Based on this information, the officer believed that he had observed an attempt to sell crack cocaine. He called the police department. Officer Palmateer was dispatched to Mr. Townsend’s house. The two officers began to look for the red car and found it in approximately fifteen minutes. The car was stopped in a parking lot. After the occupants exited the vehicle, it was searched by Officer Palmateer who found some crack cocaine under the passenger seat. He also found a pipe in a paper bag near the driver’s seat. The pipe was of the type used to smoke crack cocaine.
Officer Palmateer testified that his search of the vehicle was for drugs and was based on the information provided by Officer Townsend. The issue then is whether there was probable cause to conduct the warrantless search of the vehicle. The court believes that the evidence is sufficient for a finding of probable cause.

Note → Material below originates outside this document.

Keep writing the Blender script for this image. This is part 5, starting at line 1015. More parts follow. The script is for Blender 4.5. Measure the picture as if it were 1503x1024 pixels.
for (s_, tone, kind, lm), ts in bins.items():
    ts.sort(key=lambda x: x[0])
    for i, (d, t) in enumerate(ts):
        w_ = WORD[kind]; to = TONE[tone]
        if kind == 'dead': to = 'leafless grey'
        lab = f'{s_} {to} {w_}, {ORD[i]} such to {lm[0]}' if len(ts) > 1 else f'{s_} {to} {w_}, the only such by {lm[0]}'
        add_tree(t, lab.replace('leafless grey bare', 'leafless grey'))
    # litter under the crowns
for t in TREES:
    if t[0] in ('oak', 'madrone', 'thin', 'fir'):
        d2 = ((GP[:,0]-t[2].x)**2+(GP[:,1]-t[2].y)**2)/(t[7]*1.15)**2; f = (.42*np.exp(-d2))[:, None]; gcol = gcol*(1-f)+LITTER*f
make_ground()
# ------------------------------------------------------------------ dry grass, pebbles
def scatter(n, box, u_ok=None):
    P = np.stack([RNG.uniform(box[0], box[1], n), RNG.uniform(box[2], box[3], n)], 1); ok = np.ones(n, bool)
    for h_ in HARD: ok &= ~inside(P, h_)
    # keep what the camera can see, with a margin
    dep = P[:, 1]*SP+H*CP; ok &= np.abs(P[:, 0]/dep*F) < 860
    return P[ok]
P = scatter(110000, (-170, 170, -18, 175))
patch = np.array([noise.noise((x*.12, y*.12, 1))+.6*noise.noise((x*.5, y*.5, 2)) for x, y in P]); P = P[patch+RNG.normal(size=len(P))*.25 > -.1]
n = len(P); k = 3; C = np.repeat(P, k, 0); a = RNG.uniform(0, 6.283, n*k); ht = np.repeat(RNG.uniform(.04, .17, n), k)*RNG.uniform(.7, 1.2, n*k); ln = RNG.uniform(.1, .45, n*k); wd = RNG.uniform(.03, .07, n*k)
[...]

The experience of Officer Townsend was such that he believed that he had overheard a specific proposal to sell cocaine. While the language used could be considered "street jargon," based on this officer’s experience, it was the equivalent of a direct offer to sell crack cocaine *415followed by a confirmation that what would be offered for sale was not an imitation. This transaction took place in an area known by Officer Townsend to have become a high drug activity area. This information was sufficient to warrant a reasonable person to believe that the vehicle that was to be searched contained illegal drugs.
The defendant relies on DePriest v. Commonwealth, 4 Va. App. 577 (1987). DePriest is distinguishable for two reasons. First, the issue of whether the evidence was sufficient for a finding of probable cause to conduct an arrest was not necessary to the finding in DePriest. The principle issue in the case was whether DePriest’s detention, after being observed engaged in suspicious activity involving the possible sale of drugs, was suffi* ciently long to have matured into an arrest. The Court of Appeals found that it had not. The second issue in DePriest was a standing issue. DePriest had been arrested based on the presence of drugs found on a person arrested with DePriest. DePriest lacked standing to contest whether the drugs found on the other person should be suppressed. It should also be noted that the observations of the officer in DePriest went to the issue of whether there was probable cause to make a warrantless arrest. Here, the issue is whether there was sufficient information known to Officer Palmateer to conduct a warrantless search of a vehicle. The focus here is on whether there was probable cause to believe that drugs were in the vehicle rather than on whether there was probable cause to make an arrest based on a reasonable belief that a crime had been or was being committed.
In summary, the court does not find sufficient standing on the part of Mr. Gentry to challenge the seizure of the items found in the search of the vehicle. Alternatively, if Mr. Gentry did have standing, the court finds sufficient probable cause for the warrantless search to have been conducted.
The defendant’s motion to suppress is denied.